Om de begrijpen waar we staan, moeten we eerst terug naar waar we vandaan komen. In gesprek met cultuurhistoricus Jan Hein Furnée onderzoeken we de manier waarop we in Nederland in de loop der jaren tegen ‘de toerist’ aan kijken. Jan Hein is hoogleraar aan de Radboud Universiteit in Nijmegen. Hij deed onderzoek naar toerisme in Nederland in de 19e en 20e eeuw. Samen met hem onderzoeken we of men in de geschiedenis van toerisme alleen naar geld keek, of al wat verder. En hoe ziet hij het debat zich nu verder ontwikkelen?
Aan tafel sluit ook Douwe Wielenga aan. Hij houdt zich vanuit de Raad voor de leefomgeving en infrastructuur (Rli) bezig met toerisme. Nu, iets meer dan een jaar geleden, leverde hij een rapport op dat werd aangeboden aan staatssecretaris Mona Keizer. Inzet van het rapport was het wakkerschudden van Nederlandse beleidsmakers en politiek. Want hoe kan het dat voor een miljoenenindustrie maar 2 fte was vrijgemaakt bij het Rijk? In het rapport werd duidelijk dat de focus op het grote geld met de komst van toerisme, vaak leidt tot schrijnende situaties op de lange termijn. Als een plek te populair wordt, moeten kleine ondernemers, natuurgebieden, erfgoed of oorspronkelijke bewoners het vaak bezuren. Daarom introduceerde hij de term ‘waardevol toerisme’. Een toekomstige visie op toerisme in Nederland waarbij verder wordt gekeken dan geld. Wat heeft de komst van dat rapport opgeleverd? En is er inmiddels al iets veranderd?

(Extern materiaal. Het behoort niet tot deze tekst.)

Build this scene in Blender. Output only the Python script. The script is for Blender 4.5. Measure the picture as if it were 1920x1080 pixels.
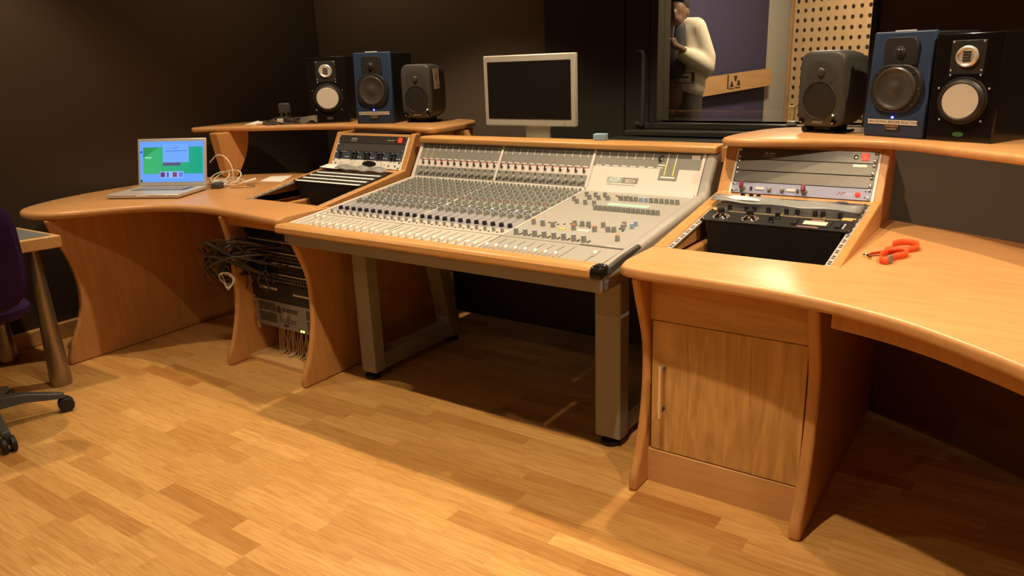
import bpy, bmesh, math, random
from mathutils import Matrix, Vector
random.seed(7)
for o in list(bpy.data.objects): bpy.data.objects.remove(o, do_unlink=True)
SC = bpy.context.scene
COL = SC.collection
R = math.radians
PI = math.pi

# ------------------------------------------------------------------ camera
CAMZ = 1.333
yaw, pit, rol, FPX = R(-35.316), R(16.615), R(-2.136), 1417.9
_f = Vector((math.sin(yaw)*math.cos(pit), math.cos(yaw)*math.cos(pit), -math.sin(pit)))
_r0 = Vector((math.cos(yaw), -math.sin(yaw), 0)); _u0 = _r0.cross(_f)
_r = _r0*math.cos(rol)+_u0*math.sin(rol); _u = -_r0*math.sin(rol)+_u0*math.cos(rol)
cd = bpy.data.cameras.new('camera'); cam = bpy.data.objects.new('camera', cd); COL.objects.link(cam)
cd.sensor_width = 36.0; cd.lens = FPX/1920*36.0; cd.clip_start = .05; cd.clip_end = 60
cam.matrix_world = Matrix(((_r.x, _u.x, -_f.x, 0), (_r.y, _u.y, -_f.y, 0), (_r.z, _u.z, -_f.z, CAMZ), (0, 0, 0, 1)))
SC.camera = cam

# ------------------------------------------------------------------ world, lights, exposure
w = bpy.data.worlds.new('world'); SC.world = w; w.use_nodes = True
w.node_tree.nodes['Background'].inputs[0].default_value = (1, .72, .42, 1)
w.node_tree.nodes['Background'].inputs[1].default_value = .006
SC.view_settings.view_transform = 'Standard'; SC.view_settings.look = 'None'
SC.view_settings.gamma = 1; SC.view_settings.use_curve_mapping = False
SC.view_settings.exposure = 1.05
CEIL = 2.6
def spot(name, loc, e, size=100, blend=.5, col=(1, .78, .52), rad=.025, tgt=None):
    l = bpy.data.lights.new(name, 'SPOT'); l.energy = e; l.spot_size = R(size); l.spot_blend = blend
    l.color = col; l.shadow_soft_size = rad
    o = bpy.data.objects.new(name, l); COL.objects.link(o); o.location = loc
    if tgt: o.rotation_euler = (Vector(tgt)-Vector(loc)).to_track_quat('-Z', 'Y').to_euler()
    return o
# two rows of ceiling downlights: one above the desks, one over the open floor
for x, e in ((-4.05, 4), (-2.66, 56), (-1.18, 57), (.3, 52)):
    spot('ceiling_downlight_and_fill', (x, 2.56, CEIL-.02), e, 96, .45)
for x, e in ((-3.74, 42), (-2.26, 15), (-.8, 68), (.6, 40)):
    spot('ceiling_downlight_and_fill', (x, 1.27, CEIL-.02), e, 105, .5)
for x, e in ((-3.0, 8), (-1.6, 10), (-.2, 10)):
    spot('ceiling_downlight_and_fill', (x, -.9, CEIL-.02), e, 150, .8)  # added wide fill behind the camera, lifts walls, speaker fronts and cabinet door
spot('ceiling_downlight_and_fill', (-3.55, 3.15, CEIL-.02), 7, 150, .8)  # added dim fill over the left shelf to brighten the walls there
# lamp in the ceiling of the booth behind the glass
al = bpy.data.lights.new('booth_lamp', 'AREA'); al.shape = 'DISK'; al.size = .35; al.energy = 42; al.color = (1, .80, .55)
ao = bpy.data.objects.new('booth_lamp', al); COL.objects.link(ao); ao.location = (-1.55, 5.9, 2.7)

# ------------------------------------------------------------------ materials
def M_(name, col, rough=.5, metal=0, spec=.5, emit=None, es=0, trans=0, alpha=1, ior=1.45):
    m = bpy.data.materials.new(name); m.use_nodes = True; b = m.node_tree.nodes['Principled BSDF']
    b.inputs['Base Color'].default_value = (*col, 1); b.inputs['Roughness'].default_value = rough
    b.inputs['Metallic'].default_value = metal; b.inputs['Specular IOR Level'].default_value = spec
    b.inputs['IOR'].default_value = ior
    if emit: b.inputs['Emission Color'].default_value = (*emit, 1); b.inputs['Emission Strength'].default_value = es
    if trans: b.inputs['Transmission Weight'].default_value = trans
    if alpha < 1: b.inputs['Alpha'].default_value = alpha
    # fine procedural relief / wear on every plain material
    nt = m.node_tree; tc = nt.nodes.new('ShaderNodeTexCoord'); n = nt.nodes.new('ShaderNodeTexNoise')
    n.inputs['Scale'].default_value = 35; n.inputs['Detail'].default_value = 3
    nt.links.new(tc.outputs['Object'], n.inputs['Vector'])
    mr = nt.nodes.new('ShaderNodeMapRange'); mr.inputs['To Min'].default_value = max(0, rough-.06); mr.inputs['To Max'].default_value = min(1, rough+.06)
    nt.links.new(n.outputs['Fac'], mr.inputs['Value']); nt.links.new(mr.outputs['Result'], b.inputs['Roughness'])
    return m
def wood(name, c1, c2, stretch, scale=9, rough=.38, rings=2.0, spec=.4):
    m = bpy.data.materials.new(name); m.use_nodes = True; nt = m.node_tree; b = nt.nodes['Principled BSDF']
    tc = nt.nodes.new('ShaderNodeTexCoord'); mp = nt.nodes.new('ShaderNodeMapping'); mp.inputs['Scale'].default_value = stretch
    nt.links.new(tc.outputs['Object'], mp.inputs['Vector'])
    n = nt.nodes.new('ShaderNodeTexNoise'); n.inputs['Scale'].default_value = scale; n.inputs['Detail'].default_value = 6; n.inputs['Distortion'].default_value = rings
    nt.links.new(mp.outputs['Vector'], n.inputs['Vector'])
    r = nt.nodes.new('ShaderNodeValToRGB'); r.color_ramp.elements[0].position = .3; r.color_ramp.elements[1].position = .72
    r.color_ramp.elements[0].color = (*c1, 1); r.color_ramp.elements[1].color = (*c2, 1)
    nt.links.new(n.outputs['Fac'], r.inputs['Fac']); nt.links.new(r.outputs['Color'], b.inputs['Base Color'])
    b.inputs['Roughness'].default_value = rough; b.inputs['Specular IOR Level'].default_value = spec
    return m
MAT = dict(
    beech=wood('beech_top', (.57, .285, .105), (.66, .345, .135), (1.2, 9, 9), 5, .32, .6),
    beech_v=wood('beech_panel', (.50, .235, .070), (.60, .295, .095), (9, 9, 1.0), 4, .4, .6),
    oak=wood('oak_door', (.47, .25, .07), (.72, .42, .14), (6.5, 6.5, .75), 3.0, .42, 2.6),
    oak_h=wood('oak_front', (.52, .275, .085), (.66, .365, .12), (1.1, 11, 11), 4, .42, 1.0),
    kick=wood('oak_kick', (.60, .33, .125), (.70, .41, .165), (1.2, 12, 12), 4, .34, .5),
    rail=wood('armrest_beech', (.52, .255, .075), (.66, .36, .125), (1.5, 45, 45), 2.2, .34, .3),
    black=M_('black', (.012, .011, .010), .55), blackg=M_('gloss_black', (.010, .008, .007), .14),
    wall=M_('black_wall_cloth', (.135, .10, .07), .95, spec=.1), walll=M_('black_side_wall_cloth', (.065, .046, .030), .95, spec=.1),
    ceil=M_('ceiling_paint', (.10, .08, .06), .9, spec=.1),
    dgrey=M_('dark_grey', (.06, .057, .052), .45), mgrey=M_('mid_grey', (.22, .20, .17), .45),
    steel=M_('grey_steel', (.30, .275, .23), .42, .0), cream=M_('cream_panel', (.69, .625, .575), .45),
    conesil=M_('spun_metal_cone', (.86, .80, .70), .30, .2), chan=M_('channel_grey', (.26, .255, .225), .5), greyp=M_('console_grey', (.36, .34, .30), .5), creamf=M_('cream_fader_panel', (.50, .46, .40), .5), violet=M_('console_violet', (.31, .29, .31), .5),
    bridge=M_('bridge_grey', (.235, .225, .20), .35), knob=M_('knob_grey', (.30, .30, .28), .4),
    knobg=M_('knob_green', (.30, .36, .31), .4), blue=M_('cap_blue', (.33, .42, .58), .4), red=M_('cap_red', (.62, .16, .09), .4),
    white=M_('white', (.85, .82, .75), .4), paper=M_('paper', (.86, .83, .78), .8), yellow=M_('yellow', (.85, .68, .12), .5),
    kblack=M_('knob_black', (.02, .02, .025), .3), silver=M_('silver', (.78, .76, .72), .32, .9), chrome=M_('chrome', (.8, .78, .74), .12, 1),
    alu=M_('aluminium', (.62, .58, .50), .36, .35), blank=M_('blank_panel', (.155, .14, .12), .42, .3),
    psblk=M_('ps_panel', (.07, .062, .055), .3, .4), neve=M_('blue_grey_panel', (.30, .31, .46), .45),
    rknob=M_('knob_red', (.20, .018, .035), .35), legm=M_('brushed_leg_metal', (.34, .29, .23), .3, .85), lcd=M_('lcd_green', (.40, .62, .54), .3), green=M_('badge_green', (.04, .13, .05), .3),
    tannoy=M_('blue_baffle', (.022, .044, .100), .5), lapsil=M_('laptop_silver', (.60, .55, .50), .35, .25), ringsil=M_('bright_silver', (.80, .76, .68), .30, .45), strip=M_('rack_strip_zinc', (.50, .47, .42), .4, .2), genelec=M_('dark_grey_cabinet', (.055, .052, .047), .48),
    cone=M_('woofer_cone', (.060, .055, .048), .34), rubber=M_('rubber', (.022, .020, .018), .5),
    purple=M_('purple_fabric', (.030, .012, .055), .9, spec=.1), tabletop=M_('table_laminate', (.16, .17, .16), .4),
    orange=M_('orange_ribbon', (.85, .115, .03), .6), lblue=M_('pale_blue', (.30, .48, .68), .5),
    cable=M_('cable_white', (.80, .74, .62), .45), beige=M_('cable_beige', (.52, .35, .17), .6), cabk=M_('cable_black', (.050, .038, .026), .42),
    ledr=M_('led_red', (.4, .012, .01), .4, emit=(1, .03, .015), es=.75), ledb=M_('led_blue', (.1, .1, .9), .4, emit=(.08, .10, 1), es=6),
    ledg=M_('led_green', (.2, .8, .3), .4, emit=(.4, 1, .5), es=2), ledy=M_('led_yellow', (.9, .7, .1), .4, emit=(1, .75, .1), es=2.5),
    meter=M_('meter_lit', (.6, .4, .2), .4, emit=(1, .72, .38), es=.45),
    skin=M_('skin', (.16, .085, .05), .55), hair=M_('hair', (.018, .014, .011), .8), jacket=M_('cream_jacket', (.56, .50, .38), .85),
    tee=M_('dark_tee', (.03, .03, .03), .8), trous=M_('dark_trousers', (.05, .045, .035), .8),
    bpur=M_('purple_booth_wall', (.058, .050, .100), .8), bbeige=M_('booth_beige', (.40, .37, .30), .8), bfloor=M_('booth_floor', (.18, .12, .07), .7),
    perf=wood('perforated_wood', (.58, .38, .19), (.66, .45, .24), (8, 8, 1.2), 3, .45, .5), booard=wood('booth_plank', (.48, .27, .11), (.58, .35, .15), (1, 1, 12), 4, .4, .5),
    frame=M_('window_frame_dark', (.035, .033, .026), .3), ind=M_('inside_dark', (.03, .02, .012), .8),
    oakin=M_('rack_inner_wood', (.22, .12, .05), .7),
    bluegear=M_('blue_black_gear', (.045, .055, .085), .4), dkscreen=M_('dark_screen', (.012, .010, .009), .25),
    gold=M_('gold_print', (.55, .38, .12), .4), wtxt=M_('white_print', (.75, .72, .66), .6), btxt=M_('black_print', (.04, .03, .03), .7),
    tealtag=M_('teal_tag', (.33, .42, .38), .5), grytag=M_('grey_tag', (.24, .21, .17), .5), pinkl=M_('pink_print', (.58, .25, .22), .5),
    redlogo=M_('red_print', (.5, .05, .05), .5), stand=M_('anodised_stand', (.50, .45, .36), .38, .3),
)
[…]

Daarna gaan we in gesprek met Elke Dens van Toerisme Vlaanderen en Wilbert Lek van Rotterdam Parters. We praten met de over de verandering van het gedachtegoed binnen de toerismemarketing: de verschuiving van het trekken van grote aantallen toeristen, naar een breder pallet aan waarden voor de toeristen en de gemeenschap die ze ontvangt. Sinds een aantal jaar zet zij zich in voor een andere kijk op toerisme. Met de campagne Reizen naar morgen zet Toerisme Vlaanderen in op een toeristische sector die niet alleen geld opbrengt, maar ook de lokale gemeenschap in al haar andere facetten versterkt. Rotterdam Partners richt zich steeds meer op een duurzame economische groei. Het zijn juist die sociale, ecologische en historische waarden die ook versterkt kunnen worden door toerisme vinden zij. Maar dan moet je het wel op de juiste manier doen. Welke manier is dat dan? En hoe vertalen we dat naar de Nederlandse situatie?
Daarover gaan we in gesprek met Isabel Mosk en Jos Vranken. Beiden werken zij in de Nederlandse praktijk aan het toerisme vraagstuk. Isabel is strateeg op het thema toerisme en Jos is directeur bij NBTC Holland Marketing. Met hen gaan we in gesprek over wat we tot nu gehoord hebben. Moeten we inderdaad op een andere manier naar toerisme gaan kijken om het in de toekomst in goede banen te leiden? En zijn we op de goede weg? Of is er nog veel werk aan de winkel.